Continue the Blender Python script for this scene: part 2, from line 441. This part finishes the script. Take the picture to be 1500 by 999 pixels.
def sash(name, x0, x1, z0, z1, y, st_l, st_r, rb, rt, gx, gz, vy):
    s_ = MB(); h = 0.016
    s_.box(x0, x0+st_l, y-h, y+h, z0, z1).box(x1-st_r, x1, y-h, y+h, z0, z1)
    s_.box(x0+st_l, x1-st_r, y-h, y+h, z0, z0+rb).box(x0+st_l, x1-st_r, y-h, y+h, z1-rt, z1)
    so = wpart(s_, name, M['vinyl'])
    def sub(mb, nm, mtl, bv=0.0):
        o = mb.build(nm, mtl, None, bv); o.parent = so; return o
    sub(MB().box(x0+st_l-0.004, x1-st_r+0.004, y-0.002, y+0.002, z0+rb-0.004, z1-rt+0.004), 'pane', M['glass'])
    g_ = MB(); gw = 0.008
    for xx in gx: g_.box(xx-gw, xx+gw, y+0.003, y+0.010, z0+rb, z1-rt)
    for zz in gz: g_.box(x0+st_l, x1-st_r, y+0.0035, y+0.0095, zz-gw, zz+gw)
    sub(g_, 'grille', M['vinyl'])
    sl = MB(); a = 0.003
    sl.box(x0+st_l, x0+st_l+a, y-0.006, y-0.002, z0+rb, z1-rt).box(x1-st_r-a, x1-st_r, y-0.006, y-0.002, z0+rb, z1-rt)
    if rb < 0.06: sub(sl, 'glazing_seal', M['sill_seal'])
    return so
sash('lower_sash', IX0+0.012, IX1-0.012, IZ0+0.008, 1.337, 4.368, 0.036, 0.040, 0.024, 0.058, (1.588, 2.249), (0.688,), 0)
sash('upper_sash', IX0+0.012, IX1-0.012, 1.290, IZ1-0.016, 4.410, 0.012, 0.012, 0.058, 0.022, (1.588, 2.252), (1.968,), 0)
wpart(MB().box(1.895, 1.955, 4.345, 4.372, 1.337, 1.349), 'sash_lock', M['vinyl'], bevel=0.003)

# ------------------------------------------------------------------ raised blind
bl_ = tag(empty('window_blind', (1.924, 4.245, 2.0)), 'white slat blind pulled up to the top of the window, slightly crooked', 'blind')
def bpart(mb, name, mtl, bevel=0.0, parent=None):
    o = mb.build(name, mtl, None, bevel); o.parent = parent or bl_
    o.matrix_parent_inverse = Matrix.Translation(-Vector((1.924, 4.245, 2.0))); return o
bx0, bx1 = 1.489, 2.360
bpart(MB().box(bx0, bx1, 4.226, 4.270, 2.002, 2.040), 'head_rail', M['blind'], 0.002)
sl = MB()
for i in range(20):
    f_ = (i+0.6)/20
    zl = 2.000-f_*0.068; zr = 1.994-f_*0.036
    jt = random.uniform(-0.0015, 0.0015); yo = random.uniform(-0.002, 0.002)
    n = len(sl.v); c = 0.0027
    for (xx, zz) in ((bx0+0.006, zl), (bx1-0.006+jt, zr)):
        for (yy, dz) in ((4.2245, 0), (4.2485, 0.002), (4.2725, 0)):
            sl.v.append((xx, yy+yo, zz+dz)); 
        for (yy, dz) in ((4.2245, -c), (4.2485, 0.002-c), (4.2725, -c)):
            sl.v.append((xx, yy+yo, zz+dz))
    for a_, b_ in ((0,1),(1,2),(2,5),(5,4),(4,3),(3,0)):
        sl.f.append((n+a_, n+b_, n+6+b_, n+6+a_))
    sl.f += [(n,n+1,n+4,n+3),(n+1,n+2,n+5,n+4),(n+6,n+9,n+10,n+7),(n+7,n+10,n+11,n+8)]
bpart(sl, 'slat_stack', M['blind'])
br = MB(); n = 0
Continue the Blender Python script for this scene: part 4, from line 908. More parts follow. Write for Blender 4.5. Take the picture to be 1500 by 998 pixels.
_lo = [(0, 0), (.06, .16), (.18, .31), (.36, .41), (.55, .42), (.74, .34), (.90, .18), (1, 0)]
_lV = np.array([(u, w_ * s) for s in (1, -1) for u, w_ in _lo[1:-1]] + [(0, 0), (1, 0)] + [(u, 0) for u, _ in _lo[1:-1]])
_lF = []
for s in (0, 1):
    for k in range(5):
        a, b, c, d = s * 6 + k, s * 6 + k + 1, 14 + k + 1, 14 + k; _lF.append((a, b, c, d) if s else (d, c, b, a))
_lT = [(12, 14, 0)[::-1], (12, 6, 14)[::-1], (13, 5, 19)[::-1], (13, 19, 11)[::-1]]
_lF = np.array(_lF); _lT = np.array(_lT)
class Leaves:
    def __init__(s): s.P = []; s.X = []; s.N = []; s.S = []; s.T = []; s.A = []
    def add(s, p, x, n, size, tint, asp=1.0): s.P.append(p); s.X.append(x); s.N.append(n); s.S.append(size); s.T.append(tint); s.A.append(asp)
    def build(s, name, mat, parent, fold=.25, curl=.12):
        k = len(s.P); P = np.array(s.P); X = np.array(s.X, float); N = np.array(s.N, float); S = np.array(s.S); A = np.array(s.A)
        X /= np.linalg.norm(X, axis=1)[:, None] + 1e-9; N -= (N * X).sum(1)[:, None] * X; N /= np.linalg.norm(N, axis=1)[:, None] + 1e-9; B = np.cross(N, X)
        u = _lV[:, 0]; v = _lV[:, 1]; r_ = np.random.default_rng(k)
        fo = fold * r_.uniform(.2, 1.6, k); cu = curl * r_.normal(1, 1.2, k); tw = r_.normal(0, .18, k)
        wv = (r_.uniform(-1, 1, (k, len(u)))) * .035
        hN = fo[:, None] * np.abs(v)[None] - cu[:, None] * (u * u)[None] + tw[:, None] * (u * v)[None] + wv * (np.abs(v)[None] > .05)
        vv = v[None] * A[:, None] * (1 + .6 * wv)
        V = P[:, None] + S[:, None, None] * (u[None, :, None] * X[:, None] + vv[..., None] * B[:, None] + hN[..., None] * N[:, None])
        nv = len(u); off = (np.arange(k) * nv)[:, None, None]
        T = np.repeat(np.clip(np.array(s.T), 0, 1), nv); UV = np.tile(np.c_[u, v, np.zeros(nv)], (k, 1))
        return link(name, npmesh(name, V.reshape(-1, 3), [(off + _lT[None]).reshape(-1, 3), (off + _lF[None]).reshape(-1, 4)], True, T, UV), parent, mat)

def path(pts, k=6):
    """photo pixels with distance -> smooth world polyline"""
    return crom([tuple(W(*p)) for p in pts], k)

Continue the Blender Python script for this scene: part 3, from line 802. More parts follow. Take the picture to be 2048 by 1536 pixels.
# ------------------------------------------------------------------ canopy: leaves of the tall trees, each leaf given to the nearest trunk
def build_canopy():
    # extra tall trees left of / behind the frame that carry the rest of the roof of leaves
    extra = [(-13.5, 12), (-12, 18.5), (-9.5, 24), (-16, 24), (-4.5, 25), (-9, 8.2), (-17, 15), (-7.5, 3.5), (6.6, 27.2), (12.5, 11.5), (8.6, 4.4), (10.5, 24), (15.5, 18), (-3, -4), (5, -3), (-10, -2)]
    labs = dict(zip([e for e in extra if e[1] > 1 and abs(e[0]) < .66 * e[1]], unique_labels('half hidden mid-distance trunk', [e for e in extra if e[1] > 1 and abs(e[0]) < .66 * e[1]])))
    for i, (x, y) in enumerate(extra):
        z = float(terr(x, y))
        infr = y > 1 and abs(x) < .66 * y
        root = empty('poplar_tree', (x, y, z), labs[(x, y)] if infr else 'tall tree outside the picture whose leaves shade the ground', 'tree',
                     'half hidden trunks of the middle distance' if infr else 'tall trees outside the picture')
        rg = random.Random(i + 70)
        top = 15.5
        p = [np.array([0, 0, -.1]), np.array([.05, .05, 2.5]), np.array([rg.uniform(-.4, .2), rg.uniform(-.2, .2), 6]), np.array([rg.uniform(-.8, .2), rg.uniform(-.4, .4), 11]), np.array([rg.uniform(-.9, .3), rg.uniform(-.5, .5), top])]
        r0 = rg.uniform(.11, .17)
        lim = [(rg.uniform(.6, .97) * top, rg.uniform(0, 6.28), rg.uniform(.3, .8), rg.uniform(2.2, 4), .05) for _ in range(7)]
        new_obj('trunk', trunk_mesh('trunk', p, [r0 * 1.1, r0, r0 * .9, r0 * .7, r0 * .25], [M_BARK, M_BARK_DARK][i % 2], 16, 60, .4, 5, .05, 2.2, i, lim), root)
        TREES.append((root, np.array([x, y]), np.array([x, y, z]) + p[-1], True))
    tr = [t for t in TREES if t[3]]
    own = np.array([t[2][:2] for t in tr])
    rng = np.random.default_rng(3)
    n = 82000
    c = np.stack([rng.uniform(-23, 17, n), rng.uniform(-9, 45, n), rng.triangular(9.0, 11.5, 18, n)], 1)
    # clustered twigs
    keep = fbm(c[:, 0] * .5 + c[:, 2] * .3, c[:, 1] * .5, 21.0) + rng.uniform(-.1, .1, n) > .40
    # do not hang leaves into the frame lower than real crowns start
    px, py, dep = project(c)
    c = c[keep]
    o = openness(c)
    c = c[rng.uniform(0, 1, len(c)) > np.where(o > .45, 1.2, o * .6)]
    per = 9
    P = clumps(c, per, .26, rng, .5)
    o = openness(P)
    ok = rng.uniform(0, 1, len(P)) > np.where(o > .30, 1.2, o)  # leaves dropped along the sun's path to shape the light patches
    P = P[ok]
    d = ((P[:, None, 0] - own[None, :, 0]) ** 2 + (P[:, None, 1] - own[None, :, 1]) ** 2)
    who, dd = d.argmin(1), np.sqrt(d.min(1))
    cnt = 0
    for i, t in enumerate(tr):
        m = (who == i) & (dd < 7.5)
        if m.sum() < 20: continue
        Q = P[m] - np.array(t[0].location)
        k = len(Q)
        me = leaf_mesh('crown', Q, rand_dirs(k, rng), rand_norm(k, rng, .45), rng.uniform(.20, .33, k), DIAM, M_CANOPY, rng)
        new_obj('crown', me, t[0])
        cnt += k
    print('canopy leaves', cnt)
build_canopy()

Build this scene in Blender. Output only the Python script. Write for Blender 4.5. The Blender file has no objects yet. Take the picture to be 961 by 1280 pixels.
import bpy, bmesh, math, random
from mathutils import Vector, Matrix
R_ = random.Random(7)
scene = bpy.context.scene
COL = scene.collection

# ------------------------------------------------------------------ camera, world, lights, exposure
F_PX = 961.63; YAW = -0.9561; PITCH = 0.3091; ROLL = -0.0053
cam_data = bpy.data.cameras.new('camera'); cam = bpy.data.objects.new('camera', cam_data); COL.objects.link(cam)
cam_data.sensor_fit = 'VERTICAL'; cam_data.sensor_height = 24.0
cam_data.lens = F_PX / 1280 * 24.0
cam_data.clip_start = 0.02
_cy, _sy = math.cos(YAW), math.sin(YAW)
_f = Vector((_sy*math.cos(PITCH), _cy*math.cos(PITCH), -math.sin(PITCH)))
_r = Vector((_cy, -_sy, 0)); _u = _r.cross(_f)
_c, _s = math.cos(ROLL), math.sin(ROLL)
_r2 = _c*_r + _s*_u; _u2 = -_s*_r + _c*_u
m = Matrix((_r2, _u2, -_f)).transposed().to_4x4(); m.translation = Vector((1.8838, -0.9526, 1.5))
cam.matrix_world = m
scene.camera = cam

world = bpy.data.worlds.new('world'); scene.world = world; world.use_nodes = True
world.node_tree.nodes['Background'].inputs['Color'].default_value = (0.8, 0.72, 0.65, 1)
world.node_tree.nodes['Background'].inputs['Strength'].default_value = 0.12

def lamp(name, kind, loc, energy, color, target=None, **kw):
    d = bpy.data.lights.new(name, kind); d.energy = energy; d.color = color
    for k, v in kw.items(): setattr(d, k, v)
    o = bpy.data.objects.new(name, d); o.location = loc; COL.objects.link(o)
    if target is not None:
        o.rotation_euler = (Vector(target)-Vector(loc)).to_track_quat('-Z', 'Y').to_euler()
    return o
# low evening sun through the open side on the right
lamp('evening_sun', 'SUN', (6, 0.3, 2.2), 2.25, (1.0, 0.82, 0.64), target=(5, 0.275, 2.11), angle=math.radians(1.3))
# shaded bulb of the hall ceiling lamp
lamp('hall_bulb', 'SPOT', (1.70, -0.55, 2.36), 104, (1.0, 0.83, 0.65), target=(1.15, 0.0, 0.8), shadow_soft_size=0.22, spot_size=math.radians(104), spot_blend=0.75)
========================
In the listing above, find the line with "Build this scene" and the line with "COL = scene.collection". Output those two lines and every line between them, exactly as written.

Build this scene in Blender. Output only the Python script. Write for Blender 4.5. The Blender file has no objects yet. Take the picture to be 961 by 1280 pixels.
import bpy, bmesh, math, random
from mathutils import Vector, Matrix
R_ = random.Random(7)
scene = bpy.context.scene
COL = scene.collection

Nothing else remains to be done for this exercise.